### TASK DIRECTIONS
Which lines come from the start of the records through the line that holds "col = bpy.context.collection"? Write them out word for word.

### Excerpt from a dataset
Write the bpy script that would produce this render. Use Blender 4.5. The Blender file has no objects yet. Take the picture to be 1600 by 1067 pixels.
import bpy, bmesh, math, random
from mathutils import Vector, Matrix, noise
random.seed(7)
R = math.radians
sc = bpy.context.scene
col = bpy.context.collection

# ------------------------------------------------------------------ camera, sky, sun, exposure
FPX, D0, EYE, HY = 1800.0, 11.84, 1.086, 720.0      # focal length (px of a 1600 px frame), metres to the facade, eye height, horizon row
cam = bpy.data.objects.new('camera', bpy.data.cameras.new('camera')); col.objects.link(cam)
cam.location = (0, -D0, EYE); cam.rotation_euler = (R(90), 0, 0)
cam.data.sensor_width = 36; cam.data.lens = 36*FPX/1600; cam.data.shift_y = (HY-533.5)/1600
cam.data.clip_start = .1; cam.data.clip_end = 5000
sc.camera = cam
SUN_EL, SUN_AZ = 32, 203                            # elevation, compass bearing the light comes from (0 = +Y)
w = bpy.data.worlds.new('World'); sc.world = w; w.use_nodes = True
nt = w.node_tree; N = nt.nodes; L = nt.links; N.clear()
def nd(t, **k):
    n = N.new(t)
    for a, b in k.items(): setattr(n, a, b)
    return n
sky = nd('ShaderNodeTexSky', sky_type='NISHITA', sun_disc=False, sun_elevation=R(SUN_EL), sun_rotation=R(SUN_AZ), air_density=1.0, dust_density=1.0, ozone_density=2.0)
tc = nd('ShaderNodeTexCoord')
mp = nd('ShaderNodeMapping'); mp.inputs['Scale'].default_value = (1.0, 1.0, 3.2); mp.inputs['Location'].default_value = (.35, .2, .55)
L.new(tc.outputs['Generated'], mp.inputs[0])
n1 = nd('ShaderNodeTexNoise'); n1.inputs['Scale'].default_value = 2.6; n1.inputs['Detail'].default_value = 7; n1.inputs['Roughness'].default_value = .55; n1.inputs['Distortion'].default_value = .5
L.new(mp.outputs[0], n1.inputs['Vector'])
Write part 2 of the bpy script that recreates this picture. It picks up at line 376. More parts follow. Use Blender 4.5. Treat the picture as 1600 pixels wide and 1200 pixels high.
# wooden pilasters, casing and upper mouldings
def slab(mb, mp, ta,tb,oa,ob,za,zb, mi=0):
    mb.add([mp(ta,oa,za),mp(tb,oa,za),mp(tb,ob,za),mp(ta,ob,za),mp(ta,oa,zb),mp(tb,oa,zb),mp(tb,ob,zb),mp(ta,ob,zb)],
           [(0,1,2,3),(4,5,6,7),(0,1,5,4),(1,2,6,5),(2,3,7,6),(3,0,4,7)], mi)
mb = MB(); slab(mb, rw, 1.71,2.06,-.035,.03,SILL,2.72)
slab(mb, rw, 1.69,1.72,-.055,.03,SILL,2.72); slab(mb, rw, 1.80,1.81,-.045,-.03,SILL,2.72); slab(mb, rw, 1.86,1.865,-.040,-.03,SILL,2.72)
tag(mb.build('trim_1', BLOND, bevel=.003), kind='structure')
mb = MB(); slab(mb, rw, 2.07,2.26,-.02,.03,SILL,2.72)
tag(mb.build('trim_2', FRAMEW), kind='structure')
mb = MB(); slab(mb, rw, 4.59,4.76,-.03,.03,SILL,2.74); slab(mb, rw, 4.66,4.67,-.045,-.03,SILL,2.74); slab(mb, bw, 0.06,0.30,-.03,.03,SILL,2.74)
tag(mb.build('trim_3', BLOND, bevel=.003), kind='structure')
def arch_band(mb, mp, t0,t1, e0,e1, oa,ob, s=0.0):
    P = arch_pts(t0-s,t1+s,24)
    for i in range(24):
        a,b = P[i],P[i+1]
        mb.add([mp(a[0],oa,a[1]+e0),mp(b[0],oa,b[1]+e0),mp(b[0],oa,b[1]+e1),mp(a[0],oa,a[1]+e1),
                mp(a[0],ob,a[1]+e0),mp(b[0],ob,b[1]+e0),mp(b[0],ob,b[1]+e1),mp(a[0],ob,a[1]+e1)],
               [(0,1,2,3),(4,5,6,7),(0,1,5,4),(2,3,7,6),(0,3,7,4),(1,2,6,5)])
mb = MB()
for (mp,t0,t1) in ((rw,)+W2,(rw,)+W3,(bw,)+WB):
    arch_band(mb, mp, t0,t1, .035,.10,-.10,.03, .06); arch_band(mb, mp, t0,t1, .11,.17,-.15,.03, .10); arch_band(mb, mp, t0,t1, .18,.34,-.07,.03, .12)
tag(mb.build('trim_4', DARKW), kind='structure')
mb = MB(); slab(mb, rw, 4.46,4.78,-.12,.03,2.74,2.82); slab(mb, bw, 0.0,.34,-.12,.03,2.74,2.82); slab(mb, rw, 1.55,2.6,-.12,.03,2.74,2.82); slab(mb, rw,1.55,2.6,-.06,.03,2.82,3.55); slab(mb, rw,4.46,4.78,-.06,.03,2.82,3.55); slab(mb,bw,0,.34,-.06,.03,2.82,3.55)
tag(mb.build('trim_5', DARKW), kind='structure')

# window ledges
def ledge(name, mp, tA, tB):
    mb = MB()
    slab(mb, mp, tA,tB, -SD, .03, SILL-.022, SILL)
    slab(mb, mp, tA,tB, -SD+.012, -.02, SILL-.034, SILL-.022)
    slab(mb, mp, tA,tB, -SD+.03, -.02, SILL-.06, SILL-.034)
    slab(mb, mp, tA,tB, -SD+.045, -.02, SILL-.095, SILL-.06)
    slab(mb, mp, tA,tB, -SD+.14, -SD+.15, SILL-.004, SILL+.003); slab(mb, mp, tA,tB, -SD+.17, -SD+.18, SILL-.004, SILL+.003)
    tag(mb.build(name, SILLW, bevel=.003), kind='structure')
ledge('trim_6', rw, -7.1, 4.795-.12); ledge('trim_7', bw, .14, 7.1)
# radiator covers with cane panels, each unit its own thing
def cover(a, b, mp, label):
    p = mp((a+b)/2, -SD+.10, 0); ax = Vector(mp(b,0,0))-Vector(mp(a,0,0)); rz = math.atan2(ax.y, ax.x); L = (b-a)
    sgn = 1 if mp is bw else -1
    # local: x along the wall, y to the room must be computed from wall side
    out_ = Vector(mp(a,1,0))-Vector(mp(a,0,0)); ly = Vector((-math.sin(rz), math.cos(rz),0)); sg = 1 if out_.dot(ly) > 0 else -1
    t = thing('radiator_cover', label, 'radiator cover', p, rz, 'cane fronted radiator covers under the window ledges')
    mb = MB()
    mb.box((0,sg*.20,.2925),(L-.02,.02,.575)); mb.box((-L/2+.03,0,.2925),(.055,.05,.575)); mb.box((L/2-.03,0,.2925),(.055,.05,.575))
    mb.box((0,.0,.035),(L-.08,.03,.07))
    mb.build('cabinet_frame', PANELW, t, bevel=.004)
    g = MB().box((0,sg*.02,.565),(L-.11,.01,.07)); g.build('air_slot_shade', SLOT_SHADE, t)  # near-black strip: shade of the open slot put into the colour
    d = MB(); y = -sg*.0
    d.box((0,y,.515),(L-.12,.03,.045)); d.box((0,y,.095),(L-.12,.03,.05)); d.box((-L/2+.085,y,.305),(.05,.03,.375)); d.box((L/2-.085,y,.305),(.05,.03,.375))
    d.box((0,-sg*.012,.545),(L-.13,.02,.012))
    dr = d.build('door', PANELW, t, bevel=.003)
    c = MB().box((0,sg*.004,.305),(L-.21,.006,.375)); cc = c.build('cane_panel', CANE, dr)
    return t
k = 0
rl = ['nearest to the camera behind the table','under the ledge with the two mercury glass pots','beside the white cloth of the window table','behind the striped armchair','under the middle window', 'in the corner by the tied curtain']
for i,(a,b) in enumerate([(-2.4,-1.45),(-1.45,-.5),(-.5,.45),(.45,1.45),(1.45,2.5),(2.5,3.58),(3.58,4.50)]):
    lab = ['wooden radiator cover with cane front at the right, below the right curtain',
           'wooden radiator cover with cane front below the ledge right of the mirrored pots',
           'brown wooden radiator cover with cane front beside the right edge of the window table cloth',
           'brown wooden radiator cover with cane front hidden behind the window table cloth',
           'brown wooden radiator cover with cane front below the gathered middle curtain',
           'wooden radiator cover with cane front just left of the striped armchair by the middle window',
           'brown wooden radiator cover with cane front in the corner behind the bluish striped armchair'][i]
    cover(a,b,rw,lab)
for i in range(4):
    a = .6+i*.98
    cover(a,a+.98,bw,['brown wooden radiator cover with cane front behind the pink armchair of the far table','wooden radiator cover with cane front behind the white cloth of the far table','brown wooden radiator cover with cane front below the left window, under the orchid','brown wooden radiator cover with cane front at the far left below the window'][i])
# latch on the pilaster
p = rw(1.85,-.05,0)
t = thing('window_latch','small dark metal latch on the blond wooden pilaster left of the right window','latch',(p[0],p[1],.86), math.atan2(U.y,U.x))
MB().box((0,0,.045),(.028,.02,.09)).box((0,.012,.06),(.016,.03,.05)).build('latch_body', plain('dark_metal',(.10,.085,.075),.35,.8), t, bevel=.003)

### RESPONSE
Write the bpy script that would produce this render. Use Blender 4.5. The Blender file has no objects yet. Take the picture to be 1600 by 1067 pixels.
import bpy, bmesh, math, random
from mathutils import Vector, Matrix, noise
random.seed(7)
R = math.radians
sc = bpy.context.scene
col = bpy.context.collection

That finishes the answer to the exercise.